Senate committee remains skeptical for need of stand-alone Space Force service branch

Senate committee remains skeptical for need of stand-alone Space Force service branch

Published
April 9
Acting Defense Secretary Patrick Shanahan delivers remarks at the 35th Space Symposium in Colorado Springs, Colo., on Tuesday. (Lisa Ferdinando/DoD)

WASHINGTON — Acting Defense Secretary Patrick Shanahan faced bipartisan pushback Thursday on his effort to create a  branch of the military for space — even as he repeatedly warned the next conflict may likely be decided in that arena.

“There is widespread agreement the status quo is not sufficient,” Shanahan told the Senate Armed Services Committee. “Change is required to stay ahead. Approached correctly, this is an opportunity for a generational improvement.”

“We need to outpace the threats in space, not simply keep up,” he said. “Because our current system isn’t organized to move fast enough, the Space Force will consolidate, elevate, and focus our efforts for results.”

Committee members generally agreed that space defense and warfare need a more precise focus and coordination. Some members, however, voiced what has become a recurring congressional concern about a new service branch adding bureaucracy and costs to an already huge Pentagon snarl of commands and silos.

“I guess we need some convincing that there is a necessity for a sixth branch within our armed forces,” Sen. Jodi Ernst (R-Iowa) said.

Shanahan has been talking up the Space Force all week, making a trip to Colorado on Monday and Tuesday to participate in a high-profile symposium on the future of warfare in outer space.

On Wednesday, in a brief chat with Pentagon reporters, Shanahan steered many questions to the Space Force and previewed the importance of today’s committee hearing.

In the fiscal year 2020 budget request, the Pentagon seeks $72.4 million to stand up the Space Force headquarters and then $2 billion over five years to fund the Space Force. It also seeks $150 million for the Space Development Agency and $83.8 million for U.S. Space Command — $76 million of which would be transferred from existing accounts.

The Space Command, which unlike a new Space Force does not need congressional approval, will be the military’s 11th unified combatant command.

“Both China and Russia have weaponized space with the intent to hold American capabilities at risk,” Shanahan told committee members. “Every member of this committee has access to the classified threat picture, but the bottom line is: The next major conflict may be won or lost in space.”

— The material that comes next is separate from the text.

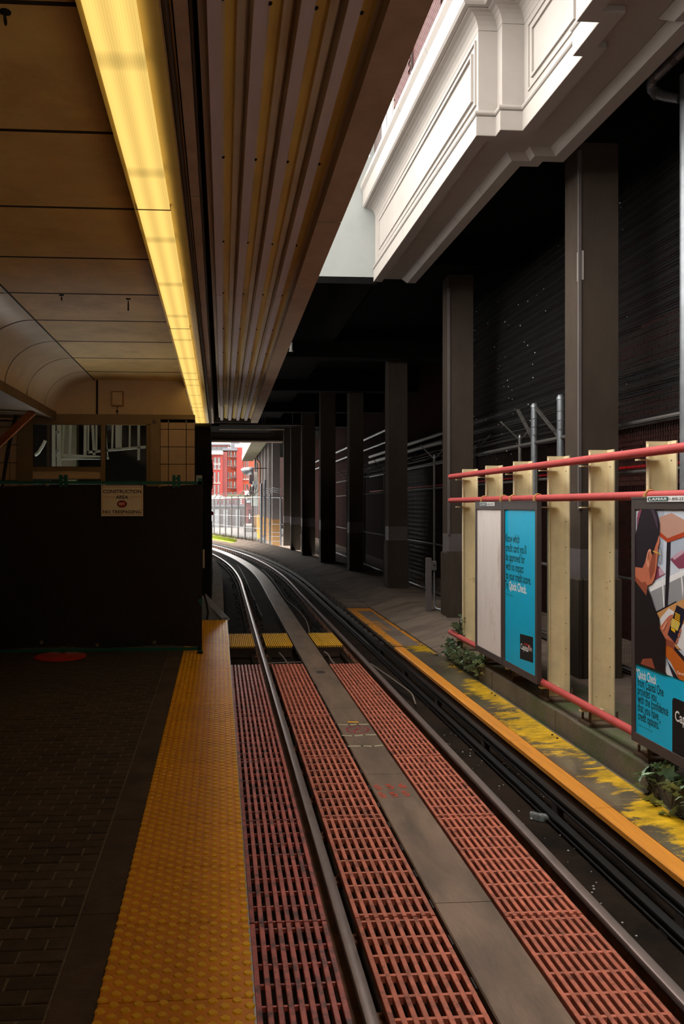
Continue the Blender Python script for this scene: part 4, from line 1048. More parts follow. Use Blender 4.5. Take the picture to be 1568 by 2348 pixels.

He was joined at the hearing by Gen. James Dunford, chair of the Joint Chiefs of Staff, and Air Force Secretary Heather Wilson. Wilson, who is leaving her post at the end of May to become  president of University of Texas at El Paso, was a strong opponent of a new Space Force branch of service — a fact noted by some committee members.

However, Wilson passed on giving a direct response when asked if her now recommendation of a Space Force would have materialized had President Donald Trump not demanded its creation.

“I don’t think it’s broken,” Sen. Angus King (I-Maine) said. “You’re doing a good job. Why are we going to ‘fix’ it?”